#### [The task]
Write out the material exactly, without any of its pictures.

#### [Input records]

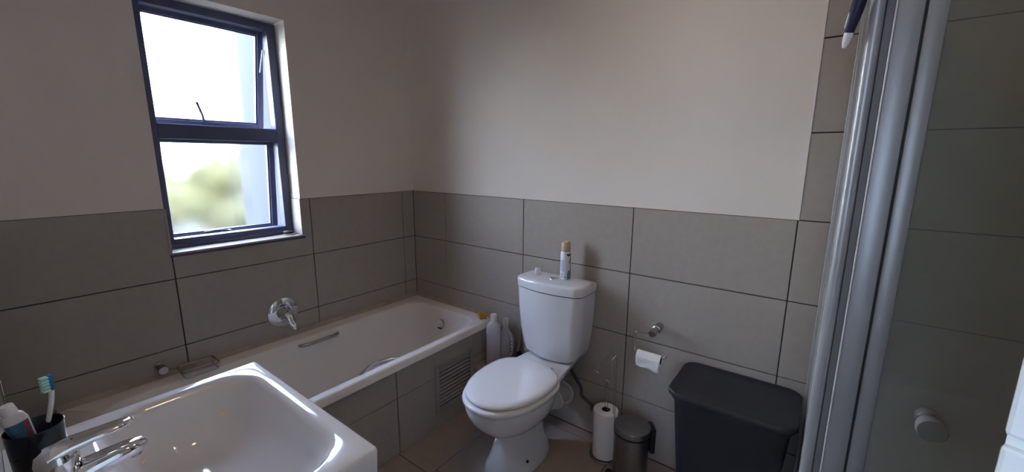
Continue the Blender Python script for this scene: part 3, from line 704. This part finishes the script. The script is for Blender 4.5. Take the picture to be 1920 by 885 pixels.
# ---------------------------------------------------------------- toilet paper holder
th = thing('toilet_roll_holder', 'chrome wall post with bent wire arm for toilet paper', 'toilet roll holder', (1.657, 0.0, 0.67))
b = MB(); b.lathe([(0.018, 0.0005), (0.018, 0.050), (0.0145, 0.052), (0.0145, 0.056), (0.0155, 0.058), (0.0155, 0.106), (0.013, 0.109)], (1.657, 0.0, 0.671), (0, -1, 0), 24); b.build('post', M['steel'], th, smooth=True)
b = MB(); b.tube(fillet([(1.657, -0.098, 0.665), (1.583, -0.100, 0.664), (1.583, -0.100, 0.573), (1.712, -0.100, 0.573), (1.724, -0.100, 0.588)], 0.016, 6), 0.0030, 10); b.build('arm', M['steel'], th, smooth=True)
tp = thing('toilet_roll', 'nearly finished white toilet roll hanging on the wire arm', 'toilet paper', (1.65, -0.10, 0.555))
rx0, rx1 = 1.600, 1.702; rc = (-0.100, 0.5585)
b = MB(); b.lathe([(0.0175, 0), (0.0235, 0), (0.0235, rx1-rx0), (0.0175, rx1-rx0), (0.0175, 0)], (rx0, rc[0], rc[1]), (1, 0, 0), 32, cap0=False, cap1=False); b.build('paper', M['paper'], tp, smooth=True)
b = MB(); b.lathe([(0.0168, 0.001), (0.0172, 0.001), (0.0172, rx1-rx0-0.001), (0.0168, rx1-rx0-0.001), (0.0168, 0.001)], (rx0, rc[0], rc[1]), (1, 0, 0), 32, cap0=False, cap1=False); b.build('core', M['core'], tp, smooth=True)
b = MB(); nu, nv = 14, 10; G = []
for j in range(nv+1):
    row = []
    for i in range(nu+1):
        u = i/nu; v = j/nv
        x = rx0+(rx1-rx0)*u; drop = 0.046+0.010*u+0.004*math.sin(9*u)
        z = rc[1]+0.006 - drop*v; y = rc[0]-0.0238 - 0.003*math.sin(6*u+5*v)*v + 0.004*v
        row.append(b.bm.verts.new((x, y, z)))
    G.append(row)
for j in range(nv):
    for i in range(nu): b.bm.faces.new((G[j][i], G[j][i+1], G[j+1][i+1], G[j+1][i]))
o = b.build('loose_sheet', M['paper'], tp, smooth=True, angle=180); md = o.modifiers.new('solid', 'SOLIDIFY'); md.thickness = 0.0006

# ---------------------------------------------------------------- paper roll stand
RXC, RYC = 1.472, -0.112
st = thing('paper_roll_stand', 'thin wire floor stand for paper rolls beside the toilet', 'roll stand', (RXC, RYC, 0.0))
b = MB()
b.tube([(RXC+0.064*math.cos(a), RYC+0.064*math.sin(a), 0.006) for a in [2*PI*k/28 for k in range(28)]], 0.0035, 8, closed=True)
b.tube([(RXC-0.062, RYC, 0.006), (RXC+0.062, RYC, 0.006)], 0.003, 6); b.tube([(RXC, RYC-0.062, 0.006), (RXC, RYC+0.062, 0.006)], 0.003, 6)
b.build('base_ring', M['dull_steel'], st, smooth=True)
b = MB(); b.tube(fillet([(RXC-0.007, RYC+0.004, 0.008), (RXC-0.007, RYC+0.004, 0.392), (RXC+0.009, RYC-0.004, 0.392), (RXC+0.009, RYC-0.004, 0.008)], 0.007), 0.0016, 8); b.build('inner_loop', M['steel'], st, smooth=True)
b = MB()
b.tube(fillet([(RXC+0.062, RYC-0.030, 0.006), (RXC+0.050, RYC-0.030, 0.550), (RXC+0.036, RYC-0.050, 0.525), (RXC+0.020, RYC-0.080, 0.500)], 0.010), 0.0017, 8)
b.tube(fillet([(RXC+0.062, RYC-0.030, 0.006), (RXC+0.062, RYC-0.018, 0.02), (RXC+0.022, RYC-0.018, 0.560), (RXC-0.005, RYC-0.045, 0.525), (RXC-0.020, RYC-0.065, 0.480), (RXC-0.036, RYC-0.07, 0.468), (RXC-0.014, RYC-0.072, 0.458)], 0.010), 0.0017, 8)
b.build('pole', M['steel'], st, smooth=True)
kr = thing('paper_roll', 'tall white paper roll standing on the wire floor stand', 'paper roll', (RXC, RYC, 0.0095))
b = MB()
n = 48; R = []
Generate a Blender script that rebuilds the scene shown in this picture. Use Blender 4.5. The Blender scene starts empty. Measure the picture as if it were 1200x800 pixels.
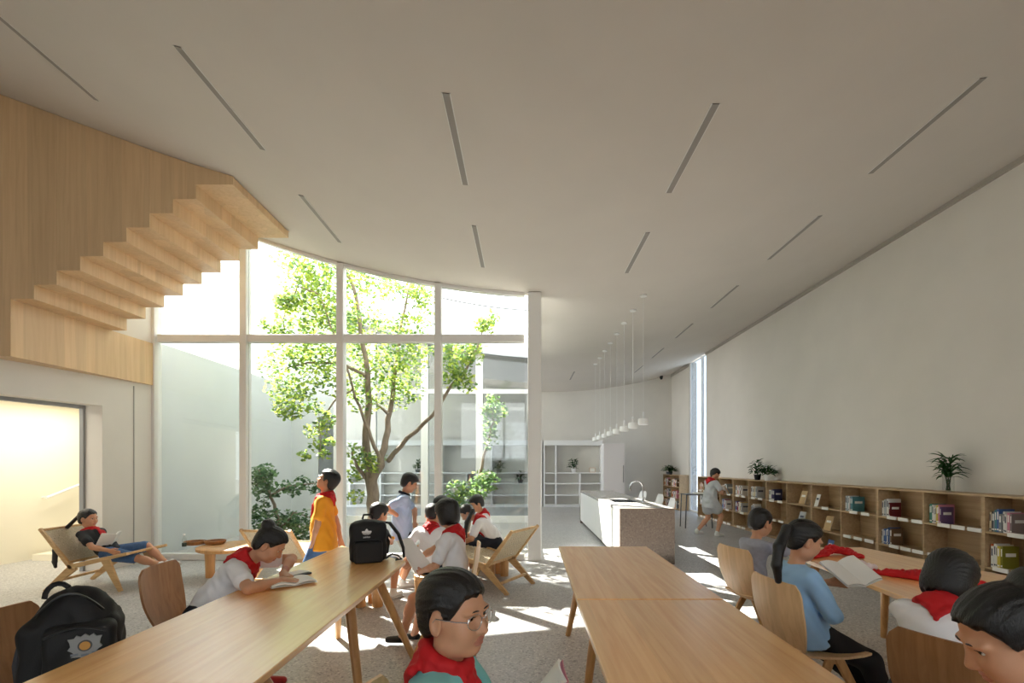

#### [Exercise solution]
Continue the Blender Python script for this scene: part 3, from line 704. This part finishes the script. The script is for Blender 4.5. Take the picture to be 1920 by 885 pixels.
# ---------------------------------------------------------------- toilet paper holder
th = thing('toilet_roll_holder', 'chrome wall post with bent wire arm for toilet paper', 'toilet roll holder', (1.657, 0.0, 0.67))
b = MB(); b.lathe([(0.018, 0.0005), (0.018, 0.050), (0.0145, 0.052), (0.0145, 0.056), (0.0155, 0.058), (0.0155, 0.106), (0.013, 0.109)], (1.657, 0.0, 0.671), (0, -1, 0), 24); b.build('post', M['steel'], th, smooth=True)
b = MB(); b.tube(fillet([(1.657, -0.098, 0.665), (1.583, -0.100, 0.664), (1.583, -0.100, 0.573), (1.712, -0.100, 0.573), (1.724, -0.100, 0.588)], 0.016, 6), 0.0030, 10); b.build('arm', M['steel'], th, smooth=True)
tp = thing('toilet_roll', 'nearly finished white toilet roll hanging on the wire arm', 'toilet paper', (1.65, -0.10, 0.555))
rx0, rx1 = 1.600, 1.702; rc = (-0.100, 0.5585)
b = MB(); b.lathe([(0.0175, 0), (0.0235, 0), (0.0235, rx1-rx0), (0.0175, rx1-rx0), (0.0175, 0)], (rx0, rc[0], rc[1]), (1, 0, 0), 32, cap0=False, cap1=False); b.build('paper', M['paper'], tp, smooth=True)
b = MB(); b.lathe([(0.0168, 0.001), (0.0172, 0.001), (0.0172, rx1-rx0-0.001), (0.0168, rx1-rx0-0.001), (0.0168, 0.001)], (rx0, rc[0], rc[1]), (1, 0, 0), 32, cap0=False, cap1=False); b.build('core', M['core'], tp, smooth=True)
b = MB(); nu, nv = 14, 10; G = []
for j in range(nv+1):
    row = []
    for i in range(nu+1):
        u = i/nu; v = j/nv
        x = rx0+(rx1-rx0)*u; drop = 0.046+0.010*u+0.004*math.sin(9*u)
        z = rc[1]+0.006 - drop*v; y = rc[0]-0.0238 - 0.003*math.sin(6*u+5*v)*v + 0.004*v
        row.append(b.bm.verts.new((x, y, z)))
    G.append(row)
for j in range(nv):
    for i in range(nu): b.bm.faces.new((G[j][i], G[j][i+1], G[j+1][i+1], G[j+1][i]))
o = b.build('loose_sheet', M['paper'], tp, smooth=True, angle=180); md = o.modifiers.new('solid', 'SOLIDIFY'); md.thickness = 0.0006

# ---------------------------------------------------------------- paper roll stand
RXC, RYC = 1.472, -0.112
st = thing('paper_roll_stand', 'thin wire floor stand for paper rolls beside the toilet', 'roll stand', (RXC, RYC, 0.0))
b = MB()
b.tube([(RXC+0.064*math.cos(a), RYC+0.064*math.sin(a), 0.006) for a in [2*PI*k/28 for k in range(28)]], 0.0035, 8, closed=True)
b.tube([(RXC-0.062, RYC, 0.006), (RXC+0.062, RYC, 0.006)], 0.003, 6); b.tube([(RXC, RYC-0.062, 0.006), (RXC, RYC+0.062, 0.006)], 0.003, 6)
b.build('base_ring', M['dull_steel'], st, smooth=True)
b = MB(); b.tube(fillet([(RXC-0.007, RYC+0.004, 0.008), (RXC-0.007, RYC+0.004, 0.392), (RXC+0.009, RYC-0.004, 0.392), (RXC+0.009, RYC-0.004, 0.008)], 0.007), 0.0016, 8); b.build('inner_loop', M['steel'], st, smooth=True)
b = MB()
b.tube(fillet([(RXC+0.062, RYC-0.030, 0.006), (RXC+0.050, RYC-0.030, 0.550), (RXC+0.036, RYC-0.050, 0.525), (RXC+0.020, RYC-0.080, 0.500)], 0.010), 0.0017, 8)
b.tube(fillet([(RXC+0.062, RYC-0.030, 0.006), (RXC+0.062, RYC-0.018, 0.02), (RXC+0.022, RYC-0.018, 0.560), (RXC-0.005, RYC-0.045, 0.525), (RXC-0.020, RYC-0.065, 0.480), (RXC-0.036, RYC-0.07, 0.468), (RXC-0.014, RYC-0.072, 0.458)], 0.010), 0.0017, 8)
b.build('pole', M['steel'], st, smooth=True)
kr = thing('paper_roll', 'tall white paper roll standing on the wire floor stand', 'paper roll', (RXC, RYC, 0.0095))
b = MB()
n = 48; R = []
Generate a Blender script that rebuilds the scene shown in this picture. Use Blender 4.5. The Blender scene starts empty. Measure the picture as if it were 1200x800 pixels.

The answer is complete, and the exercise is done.